*Exercise details:*
Copy out every line of the records where the string "More" occurs.

** Begin **

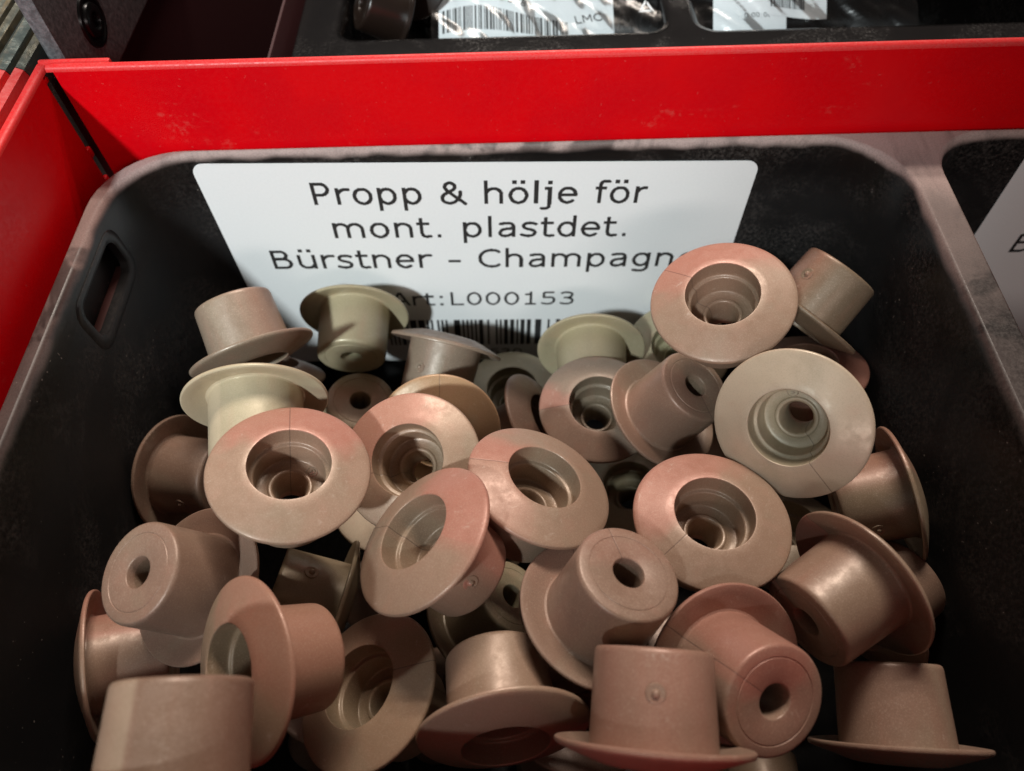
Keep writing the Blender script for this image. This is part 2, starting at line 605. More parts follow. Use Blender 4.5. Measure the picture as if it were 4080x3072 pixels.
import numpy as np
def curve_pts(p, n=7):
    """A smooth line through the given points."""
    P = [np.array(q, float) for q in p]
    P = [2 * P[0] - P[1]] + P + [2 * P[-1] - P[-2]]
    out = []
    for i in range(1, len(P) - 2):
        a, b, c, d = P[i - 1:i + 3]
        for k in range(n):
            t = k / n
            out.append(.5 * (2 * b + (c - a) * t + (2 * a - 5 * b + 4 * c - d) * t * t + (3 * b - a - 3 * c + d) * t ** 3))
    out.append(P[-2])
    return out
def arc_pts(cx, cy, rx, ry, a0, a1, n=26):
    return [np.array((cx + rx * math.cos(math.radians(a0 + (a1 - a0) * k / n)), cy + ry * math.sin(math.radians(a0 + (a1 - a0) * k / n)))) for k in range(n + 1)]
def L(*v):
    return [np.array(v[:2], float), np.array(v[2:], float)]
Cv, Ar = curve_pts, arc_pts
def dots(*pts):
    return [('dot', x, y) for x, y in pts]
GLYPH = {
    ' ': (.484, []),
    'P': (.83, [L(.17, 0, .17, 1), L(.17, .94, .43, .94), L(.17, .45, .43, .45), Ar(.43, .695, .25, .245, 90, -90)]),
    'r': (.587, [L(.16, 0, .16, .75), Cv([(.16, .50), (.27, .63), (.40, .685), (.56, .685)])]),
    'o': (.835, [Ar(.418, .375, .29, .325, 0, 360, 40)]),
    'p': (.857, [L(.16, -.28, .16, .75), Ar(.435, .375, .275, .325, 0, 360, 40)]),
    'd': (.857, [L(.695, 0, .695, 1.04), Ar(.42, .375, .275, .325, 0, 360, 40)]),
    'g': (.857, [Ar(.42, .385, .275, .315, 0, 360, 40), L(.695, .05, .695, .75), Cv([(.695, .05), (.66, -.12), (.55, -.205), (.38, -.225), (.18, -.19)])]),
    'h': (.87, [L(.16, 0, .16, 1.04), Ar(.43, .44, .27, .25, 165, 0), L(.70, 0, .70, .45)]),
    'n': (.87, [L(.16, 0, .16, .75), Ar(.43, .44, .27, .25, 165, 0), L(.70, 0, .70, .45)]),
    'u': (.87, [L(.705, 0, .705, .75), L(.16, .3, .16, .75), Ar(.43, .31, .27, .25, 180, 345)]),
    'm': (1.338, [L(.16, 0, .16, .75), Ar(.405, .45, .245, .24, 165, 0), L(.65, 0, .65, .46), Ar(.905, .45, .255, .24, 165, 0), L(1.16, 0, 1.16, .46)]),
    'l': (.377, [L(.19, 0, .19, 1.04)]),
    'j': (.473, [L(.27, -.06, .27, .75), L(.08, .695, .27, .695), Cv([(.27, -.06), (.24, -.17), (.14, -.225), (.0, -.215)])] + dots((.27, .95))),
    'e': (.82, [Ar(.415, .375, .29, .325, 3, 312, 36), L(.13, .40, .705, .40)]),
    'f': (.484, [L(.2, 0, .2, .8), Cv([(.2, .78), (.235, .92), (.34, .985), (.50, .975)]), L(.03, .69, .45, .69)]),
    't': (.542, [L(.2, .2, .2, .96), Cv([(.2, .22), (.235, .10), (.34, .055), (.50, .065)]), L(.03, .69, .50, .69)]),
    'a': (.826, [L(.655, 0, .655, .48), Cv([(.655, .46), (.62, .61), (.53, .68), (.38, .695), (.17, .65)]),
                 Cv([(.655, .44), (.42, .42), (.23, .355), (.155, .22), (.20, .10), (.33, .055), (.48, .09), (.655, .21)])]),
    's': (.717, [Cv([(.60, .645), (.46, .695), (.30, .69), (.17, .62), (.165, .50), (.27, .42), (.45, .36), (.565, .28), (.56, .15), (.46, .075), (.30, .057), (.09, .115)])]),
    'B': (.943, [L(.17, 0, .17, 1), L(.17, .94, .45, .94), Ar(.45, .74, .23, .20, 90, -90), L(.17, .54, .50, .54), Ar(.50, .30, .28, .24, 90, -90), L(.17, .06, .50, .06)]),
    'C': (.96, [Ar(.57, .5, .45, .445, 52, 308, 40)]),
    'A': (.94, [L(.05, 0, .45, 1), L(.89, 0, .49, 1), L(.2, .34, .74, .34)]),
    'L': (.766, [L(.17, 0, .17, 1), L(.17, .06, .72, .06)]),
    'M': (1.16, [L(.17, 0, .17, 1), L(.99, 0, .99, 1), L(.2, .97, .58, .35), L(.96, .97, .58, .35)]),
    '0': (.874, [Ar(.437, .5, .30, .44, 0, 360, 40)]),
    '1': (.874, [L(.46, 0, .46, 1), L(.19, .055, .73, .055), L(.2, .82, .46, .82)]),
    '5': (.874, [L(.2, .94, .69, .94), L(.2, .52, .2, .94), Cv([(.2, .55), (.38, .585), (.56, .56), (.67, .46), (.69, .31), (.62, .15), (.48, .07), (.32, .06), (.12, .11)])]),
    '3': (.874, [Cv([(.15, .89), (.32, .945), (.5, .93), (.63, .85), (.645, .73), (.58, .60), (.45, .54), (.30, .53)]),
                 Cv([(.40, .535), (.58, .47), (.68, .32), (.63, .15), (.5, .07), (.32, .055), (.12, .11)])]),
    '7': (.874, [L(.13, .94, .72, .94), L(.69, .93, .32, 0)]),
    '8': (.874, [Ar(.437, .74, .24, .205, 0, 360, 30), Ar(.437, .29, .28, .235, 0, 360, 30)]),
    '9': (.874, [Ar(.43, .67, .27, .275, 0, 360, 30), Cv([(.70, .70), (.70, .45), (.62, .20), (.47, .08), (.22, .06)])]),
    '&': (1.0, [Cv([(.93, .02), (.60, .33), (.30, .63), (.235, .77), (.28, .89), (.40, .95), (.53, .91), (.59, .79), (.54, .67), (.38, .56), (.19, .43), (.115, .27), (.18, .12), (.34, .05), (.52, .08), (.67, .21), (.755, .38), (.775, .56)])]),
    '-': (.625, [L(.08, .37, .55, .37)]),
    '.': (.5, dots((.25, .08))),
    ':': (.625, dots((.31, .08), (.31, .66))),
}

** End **
** Begin **

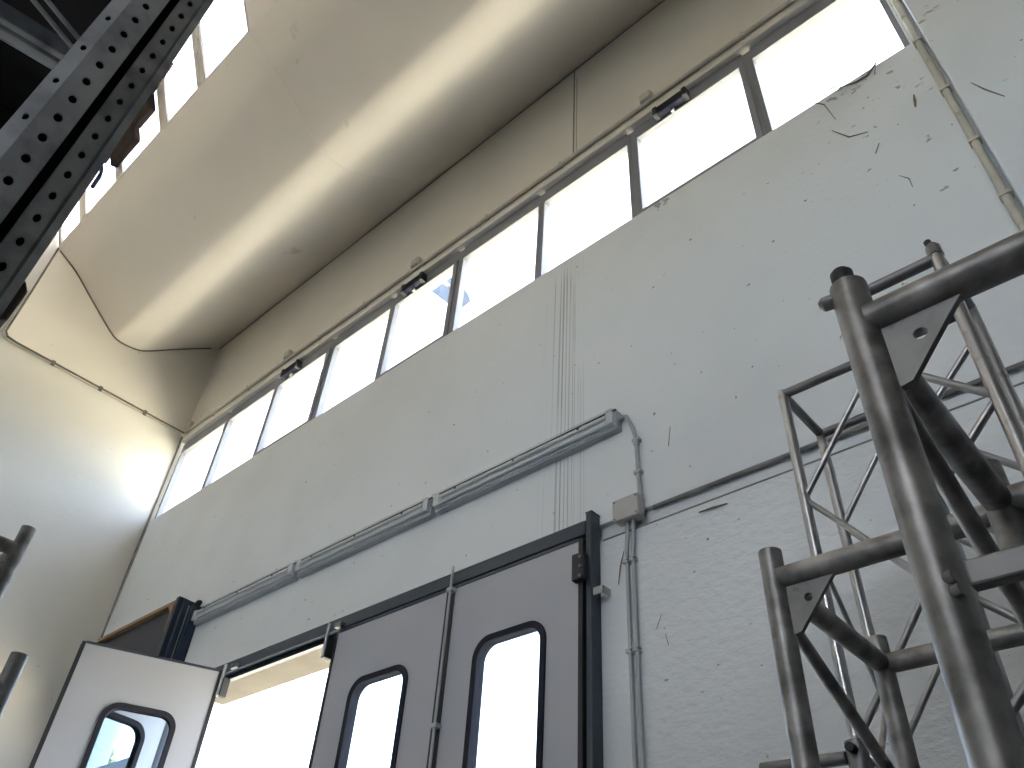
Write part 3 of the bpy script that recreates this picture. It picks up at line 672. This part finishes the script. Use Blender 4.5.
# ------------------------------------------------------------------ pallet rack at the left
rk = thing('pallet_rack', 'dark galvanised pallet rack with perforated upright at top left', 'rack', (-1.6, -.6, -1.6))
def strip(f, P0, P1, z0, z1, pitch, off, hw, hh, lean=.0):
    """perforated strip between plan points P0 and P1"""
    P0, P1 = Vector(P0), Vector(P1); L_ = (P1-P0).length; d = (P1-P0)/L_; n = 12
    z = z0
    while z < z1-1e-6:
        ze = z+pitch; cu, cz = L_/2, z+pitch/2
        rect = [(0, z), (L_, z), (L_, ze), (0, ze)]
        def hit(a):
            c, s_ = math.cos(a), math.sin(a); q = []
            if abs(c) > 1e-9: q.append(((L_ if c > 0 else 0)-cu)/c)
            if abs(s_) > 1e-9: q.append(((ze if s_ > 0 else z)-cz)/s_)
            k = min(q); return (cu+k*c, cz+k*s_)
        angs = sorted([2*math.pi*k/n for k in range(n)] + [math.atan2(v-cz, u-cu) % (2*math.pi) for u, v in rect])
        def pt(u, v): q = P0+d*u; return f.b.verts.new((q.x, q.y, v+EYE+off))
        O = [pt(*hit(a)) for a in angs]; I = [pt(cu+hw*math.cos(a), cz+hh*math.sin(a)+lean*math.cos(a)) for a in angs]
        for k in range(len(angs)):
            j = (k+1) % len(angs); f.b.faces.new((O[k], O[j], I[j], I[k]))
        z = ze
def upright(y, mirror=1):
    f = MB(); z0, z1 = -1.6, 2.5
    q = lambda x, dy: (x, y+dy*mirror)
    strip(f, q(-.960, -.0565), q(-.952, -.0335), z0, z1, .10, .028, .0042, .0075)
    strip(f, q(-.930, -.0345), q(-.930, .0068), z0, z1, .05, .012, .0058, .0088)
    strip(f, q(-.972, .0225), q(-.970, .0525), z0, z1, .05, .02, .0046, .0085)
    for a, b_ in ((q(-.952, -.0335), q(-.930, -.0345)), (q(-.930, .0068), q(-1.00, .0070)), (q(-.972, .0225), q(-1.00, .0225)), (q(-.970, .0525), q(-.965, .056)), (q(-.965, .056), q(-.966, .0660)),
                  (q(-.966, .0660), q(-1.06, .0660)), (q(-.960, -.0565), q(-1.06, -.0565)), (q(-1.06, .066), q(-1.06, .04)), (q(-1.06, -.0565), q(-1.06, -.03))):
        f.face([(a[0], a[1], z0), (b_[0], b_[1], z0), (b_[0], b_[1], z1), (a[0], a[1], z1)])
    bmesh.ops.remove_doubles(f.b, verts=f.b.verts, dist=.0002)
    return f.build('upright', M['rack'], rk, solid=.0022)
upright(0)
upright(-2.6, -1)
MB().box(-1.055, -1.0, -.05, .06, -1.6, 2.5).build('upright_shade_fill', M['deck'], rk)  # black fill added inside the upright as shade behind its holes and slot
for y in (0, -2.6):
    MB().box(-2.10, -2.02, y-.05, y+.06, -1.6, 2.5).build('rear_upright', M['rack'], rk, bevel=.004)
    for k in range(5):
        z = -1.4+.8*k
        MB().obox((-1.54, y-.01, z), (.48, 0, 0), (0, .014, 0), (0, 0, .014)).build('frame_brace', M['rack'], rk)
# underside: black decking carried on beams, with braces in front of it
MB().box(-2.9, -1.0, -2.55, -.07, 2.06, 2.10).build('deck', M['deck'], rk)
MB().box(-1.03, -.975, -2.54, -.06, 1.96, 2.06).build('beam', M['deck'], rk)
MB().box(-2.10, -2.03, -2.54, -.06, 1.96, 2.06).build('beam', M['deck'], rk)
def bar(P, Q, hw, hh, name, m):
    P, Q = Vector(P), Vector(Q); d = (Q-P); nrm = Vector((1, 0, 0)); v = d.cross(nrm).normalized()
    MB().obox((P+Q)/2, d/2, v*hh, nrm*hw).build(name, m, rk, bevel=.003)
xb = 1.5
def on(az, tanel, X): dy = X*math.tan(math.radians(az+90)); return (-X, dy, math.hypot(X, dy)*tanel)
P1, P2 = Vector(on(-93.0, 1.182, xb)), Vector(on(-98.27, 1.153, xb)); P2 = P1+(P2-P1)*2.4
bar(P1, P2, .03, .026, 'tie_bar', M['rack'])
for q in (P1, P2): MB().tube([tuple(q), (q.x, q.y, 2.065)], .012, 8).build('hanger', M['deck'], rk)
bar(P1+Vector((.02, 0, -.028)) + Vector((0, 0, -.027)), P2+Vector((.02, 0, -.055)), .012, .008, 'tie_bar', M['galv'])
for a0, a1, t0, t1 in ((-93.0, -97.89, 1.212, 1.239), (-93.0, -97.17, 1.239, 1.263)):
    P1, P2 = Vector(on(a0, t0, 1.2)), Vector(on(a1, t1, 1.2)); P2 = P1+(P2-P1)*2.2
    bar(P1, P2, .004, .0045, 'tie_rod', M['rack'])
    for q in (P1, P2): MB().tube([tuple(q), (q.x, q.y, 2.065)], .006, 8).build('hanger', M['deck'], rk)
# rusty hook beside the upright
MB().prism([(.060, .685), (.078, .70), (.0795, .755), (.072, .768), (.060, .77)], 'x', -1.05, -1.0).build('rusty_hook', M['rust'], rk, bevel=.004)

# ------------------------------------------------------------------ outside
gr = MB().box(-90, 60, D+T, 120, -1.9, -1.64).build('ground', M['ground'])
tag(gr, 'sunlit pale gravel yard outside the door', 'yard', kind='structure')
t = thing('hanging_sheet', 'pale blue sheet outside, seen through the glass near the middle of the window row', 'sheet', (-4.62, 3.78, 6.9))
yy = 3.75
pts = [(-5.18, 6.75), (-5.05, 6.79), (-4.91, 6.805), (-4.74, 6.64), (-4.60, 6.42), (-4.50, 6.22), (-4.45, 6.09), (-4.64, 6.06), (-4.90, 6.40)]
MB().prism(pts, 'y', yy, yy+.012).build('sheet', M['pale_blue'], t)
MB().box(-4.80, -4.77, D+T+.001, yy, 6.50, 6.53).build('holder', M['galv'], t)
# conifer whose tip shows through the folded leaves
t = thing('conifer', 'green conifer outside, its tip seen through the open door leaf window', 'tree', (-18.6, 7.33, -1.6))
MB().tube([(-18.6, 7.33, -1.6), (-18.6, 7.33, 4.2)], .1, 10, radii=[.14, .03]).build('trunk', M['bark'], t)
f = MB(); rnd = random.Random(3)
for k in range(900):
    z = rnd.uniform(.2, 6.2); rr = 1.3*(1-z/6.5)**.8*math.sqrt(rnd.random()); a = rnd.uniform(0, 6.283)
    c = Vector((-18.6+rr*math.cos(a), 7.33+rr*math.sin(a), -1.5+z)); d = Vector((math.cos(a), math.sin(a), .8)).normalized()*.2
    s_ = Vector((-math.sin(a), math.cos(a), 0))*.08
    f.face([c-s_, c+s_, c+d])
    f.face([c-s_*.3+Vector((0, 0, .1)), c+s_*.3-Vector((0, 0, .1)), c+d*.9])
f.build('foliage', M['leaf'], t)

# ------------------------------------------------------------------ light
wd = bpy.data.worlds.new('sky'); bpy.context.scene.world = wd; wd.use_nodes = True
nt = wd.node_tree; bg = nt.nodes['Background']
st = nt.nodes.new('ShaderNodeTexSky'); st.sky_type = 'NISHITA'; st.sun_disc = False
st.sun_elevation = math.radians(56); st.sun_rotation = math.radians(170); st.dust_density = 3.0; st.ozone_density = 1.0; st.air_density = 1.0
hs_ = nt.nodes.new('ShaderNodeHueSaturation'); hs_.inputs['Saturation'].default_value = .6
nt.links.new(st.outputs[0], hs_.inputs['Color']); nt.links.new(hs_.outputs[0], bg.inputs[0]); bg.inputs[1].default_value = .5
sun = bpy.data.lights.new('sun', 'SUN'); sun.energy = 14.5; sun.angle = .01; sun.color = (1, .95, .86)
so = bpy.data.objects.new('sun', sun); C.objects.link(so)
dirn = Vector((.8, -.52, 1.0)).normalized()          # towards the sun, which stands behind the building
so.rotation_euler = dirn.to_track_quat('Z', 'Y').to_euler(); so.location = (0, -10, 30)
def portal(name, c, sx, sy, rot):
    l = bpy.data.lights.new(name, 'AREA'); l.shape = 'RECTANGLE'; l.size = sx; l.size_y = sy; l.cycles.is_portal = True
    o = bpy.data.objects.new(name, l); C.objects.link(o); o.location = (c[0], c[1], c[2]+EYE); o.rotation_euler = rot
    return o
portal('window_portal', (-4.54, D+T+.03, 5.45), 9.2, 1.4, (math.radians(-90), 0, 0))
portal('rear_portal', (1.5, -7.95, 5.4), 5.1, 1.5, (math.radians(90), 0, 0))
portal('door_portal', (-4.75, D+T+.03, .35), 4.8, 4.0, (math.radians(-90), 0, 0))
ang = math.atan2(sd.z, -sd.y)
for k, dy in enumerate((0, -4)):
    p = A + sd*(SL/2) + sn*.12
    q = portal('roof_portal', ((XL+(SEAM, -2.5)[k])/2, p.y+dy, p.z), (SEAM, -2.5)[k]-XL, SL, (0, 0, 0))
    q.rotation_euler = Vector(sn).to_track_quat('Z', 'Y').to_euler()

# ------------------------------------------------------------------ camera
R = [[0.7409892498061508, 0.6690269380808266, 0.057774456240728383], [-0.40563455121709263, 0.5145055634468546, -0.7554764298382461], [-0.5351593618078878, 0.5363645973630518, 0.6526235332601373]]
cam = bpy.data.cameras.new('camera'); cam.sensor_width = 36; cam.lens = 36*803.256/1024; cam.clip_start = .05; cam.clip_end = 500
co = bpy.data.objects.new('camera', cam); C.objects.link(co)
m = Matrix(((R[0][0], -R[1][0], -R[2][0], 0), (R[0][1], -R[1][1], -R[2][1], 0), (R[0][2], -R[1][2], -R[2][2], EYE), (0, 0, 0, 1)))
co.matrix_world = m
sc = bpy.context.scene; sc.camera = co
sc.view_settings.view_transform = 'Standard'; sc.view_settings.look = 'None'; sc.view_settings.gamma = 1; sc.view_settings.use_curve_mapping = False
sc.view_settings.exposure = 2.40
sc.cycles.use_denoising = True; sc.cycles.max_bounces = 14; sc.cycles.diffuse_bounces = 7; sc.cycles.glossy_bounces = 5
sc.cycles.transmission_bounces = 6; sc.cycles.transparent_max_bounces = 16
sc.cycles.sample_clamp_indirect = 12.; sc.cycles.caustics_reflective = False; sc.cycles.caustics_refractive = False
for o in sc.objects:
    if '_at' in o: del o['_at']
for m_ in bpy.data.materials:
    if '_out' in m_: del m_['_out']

** End **
** Begin **

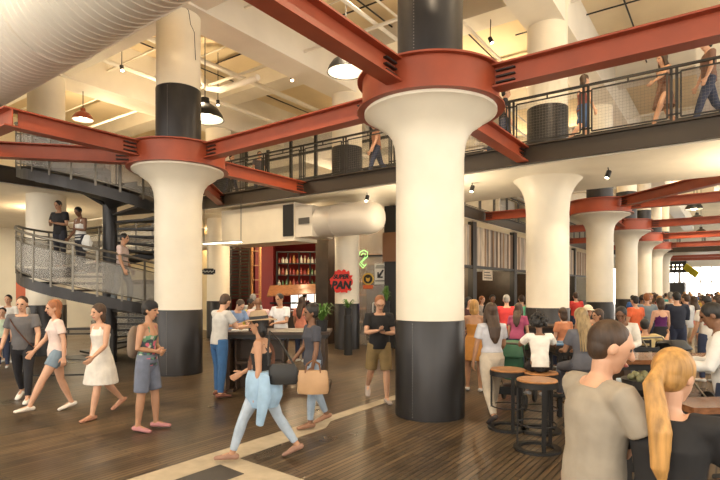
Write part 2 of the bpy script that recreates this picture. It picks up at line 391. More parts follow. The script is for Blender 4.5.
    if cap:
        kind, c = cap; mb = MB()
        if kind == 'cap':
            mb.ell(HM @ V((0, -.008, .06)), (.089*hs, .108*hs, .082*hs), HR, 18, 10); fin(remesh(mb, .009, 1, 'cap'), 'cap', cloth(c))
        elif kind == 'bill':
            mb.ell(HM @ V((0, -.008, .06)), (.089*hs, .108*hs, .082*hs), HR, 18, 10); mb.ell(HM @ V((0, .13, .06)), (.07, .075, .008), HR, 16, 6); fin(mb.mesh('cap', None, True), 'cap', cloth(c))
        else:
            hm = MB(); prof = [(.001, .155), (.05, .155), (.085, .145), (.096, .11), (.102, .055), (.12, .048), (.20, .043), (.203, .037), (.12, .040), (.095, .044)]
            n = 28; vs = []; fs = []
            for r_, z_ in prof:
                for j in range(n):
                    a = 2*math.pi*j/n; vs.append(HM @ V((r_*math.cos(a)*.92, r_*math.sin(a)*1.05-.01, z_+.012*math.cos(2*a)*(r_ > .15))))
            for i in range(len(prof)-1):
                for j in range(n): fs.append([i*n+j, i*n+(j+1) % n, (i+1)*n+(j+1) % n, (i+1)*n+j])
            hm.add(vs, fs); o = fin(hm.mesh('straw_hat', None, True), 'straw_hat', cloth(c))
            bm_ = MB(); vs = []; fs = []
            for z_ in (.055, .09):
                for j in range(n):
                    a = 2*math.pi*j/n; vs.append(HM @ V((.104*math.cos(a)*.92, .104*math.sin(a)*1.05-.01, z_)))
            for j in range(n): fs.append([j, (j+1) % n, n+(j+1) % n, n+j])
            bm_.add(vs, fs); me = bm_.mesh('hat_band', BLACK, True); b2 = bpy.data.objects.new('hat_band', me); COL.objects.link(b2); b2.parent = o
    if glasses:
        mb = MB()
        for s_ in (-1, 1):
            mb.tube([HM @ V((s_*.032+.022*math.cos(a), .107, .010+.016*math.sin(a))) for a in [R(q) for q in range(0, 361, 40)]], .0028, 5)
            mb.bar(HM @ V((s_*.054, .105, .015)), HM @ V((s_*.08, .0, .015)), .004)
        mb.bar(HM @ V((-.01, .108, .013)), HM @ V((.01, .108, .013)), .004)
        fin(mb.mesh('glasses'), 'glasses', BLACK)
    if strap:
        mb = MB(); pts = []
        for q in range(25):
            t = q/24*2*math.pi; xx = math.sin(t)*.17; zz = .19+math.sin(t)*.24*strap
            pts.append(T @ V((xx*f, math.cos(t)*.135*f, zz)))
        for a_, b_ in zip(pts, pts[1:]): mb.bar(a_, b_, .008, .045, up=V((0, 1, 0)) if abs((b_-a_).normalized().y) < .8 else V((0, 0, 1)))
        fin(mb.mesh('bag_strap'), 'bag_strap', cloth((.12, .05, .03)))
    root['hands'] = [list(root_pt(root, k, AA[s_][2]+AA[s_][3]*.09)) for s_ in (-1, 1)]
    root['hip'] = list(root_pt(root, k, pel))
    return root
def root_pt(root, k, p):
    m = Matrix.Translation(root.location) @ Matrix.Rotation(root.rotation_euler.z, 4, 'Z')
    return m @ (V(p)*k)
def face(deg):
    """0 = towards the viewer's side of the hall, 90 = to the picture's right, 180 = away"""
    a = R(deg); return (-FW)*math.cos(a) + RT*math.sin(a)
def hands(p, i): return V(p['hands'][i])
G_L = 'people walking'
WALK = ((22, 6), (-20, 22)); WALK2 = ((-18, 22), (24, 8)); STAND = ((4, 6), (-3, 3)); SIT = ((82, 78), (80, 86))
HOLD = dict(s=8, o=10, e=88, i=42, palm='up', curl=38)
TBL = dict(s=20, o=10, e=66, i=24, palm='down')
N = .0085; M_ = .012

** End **

*Exercise answer:*
Keep writing the Blender script for this image. This is part 2, starting at line 605. More parts follow. Use Blender 4.5. Measure the picture as if it were 4080x3072 pixels.
Write part 2 of the bpy script that recreates this picture. It picks up at line 391. More parts follow. The script is for Blender 4.5.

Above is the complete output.